Short track racing with full-bodied stock cars means action at close quarters and some degree of contact is inevitable. Yet finesse wins races, a lesson Mike Olsen learned from his grandfather, Stub Fadden, one of the greatest short track drivers in New England racing history. "A big part of the game plan at Seekonk is to make sure you keep your car in good shape ands stay out of trouble," Mike explained. "It's a place where restarts seem to breed restarts when the cars get bunched up and race two-wide."

Another reason to keep the fenders straight at Seekonk involves the outside pit setup, which requires exiting and re-entering the track by way of a tunnel under the stands betweens turns three and four. "You hope you don't have any problems or any flat tires because it's so tough to pit. You've got to go in and out and turn around plus get your car worked on and there's not much time. You definitely don't plan on stopping," Olsen emphasized.

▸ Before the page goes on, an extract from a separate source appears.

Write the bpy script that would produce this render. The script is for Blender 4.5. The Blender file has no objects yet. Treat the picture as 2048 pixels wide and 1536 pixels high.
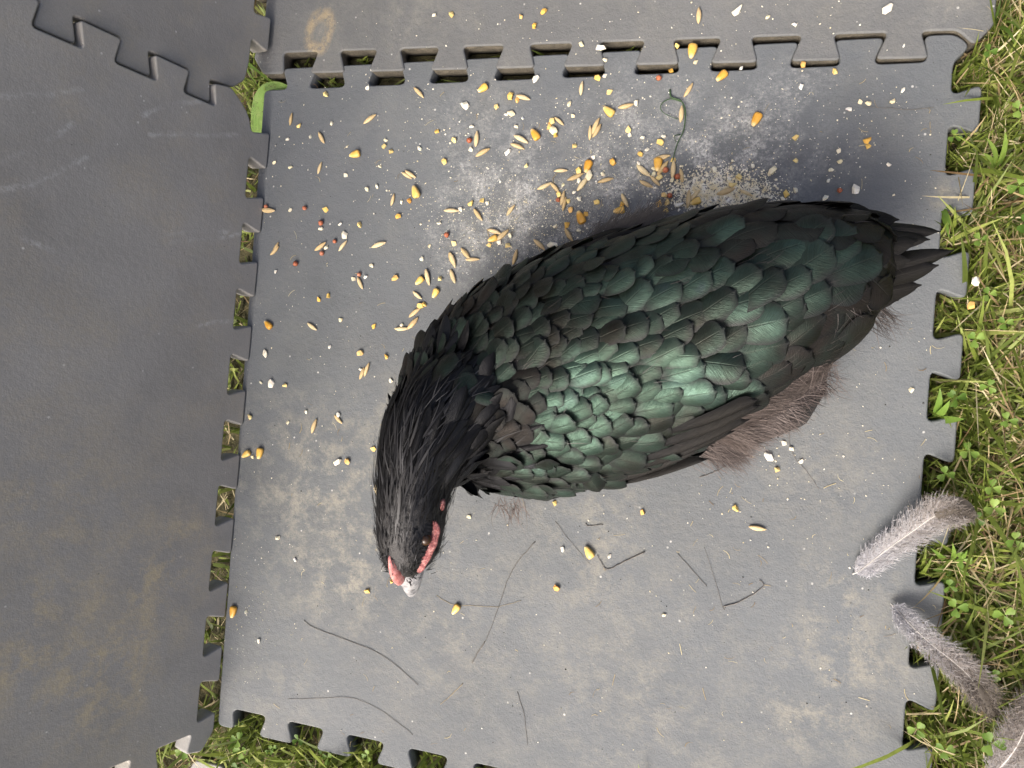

Turning left constantly for 150 laps, most of them spent in heavy traffic, makes a Busch North Series race at Seekonk Speedway both a physical and mental challenge. But which of the two is the greater obstacle? Mike Olsen picks mind over matter. "It's more demanding mentally," he declared. "Physically, the race goes by quickly if it stays green. You get bounced around a little, but the mental part is the most important. You need to keep your head. It's easy to get frustrated if you're faster than they guy in front of you. That's when you get yourself in trouble."

The Budweiser 150 is scheduled as a one-day event on Saturday, June 12. Practice starts at 1:15 p.m. with Busch Pole Qualifying at 4:00 p.m. and the green flag before at 7:00 p.m., with HDNet cameras rolling for a Sunday, June 13 national telecast at 9:00 p.m. Eastern time. Seekonk's regular NASCAR Dodge Weekly Series classes will also be in action during the evening.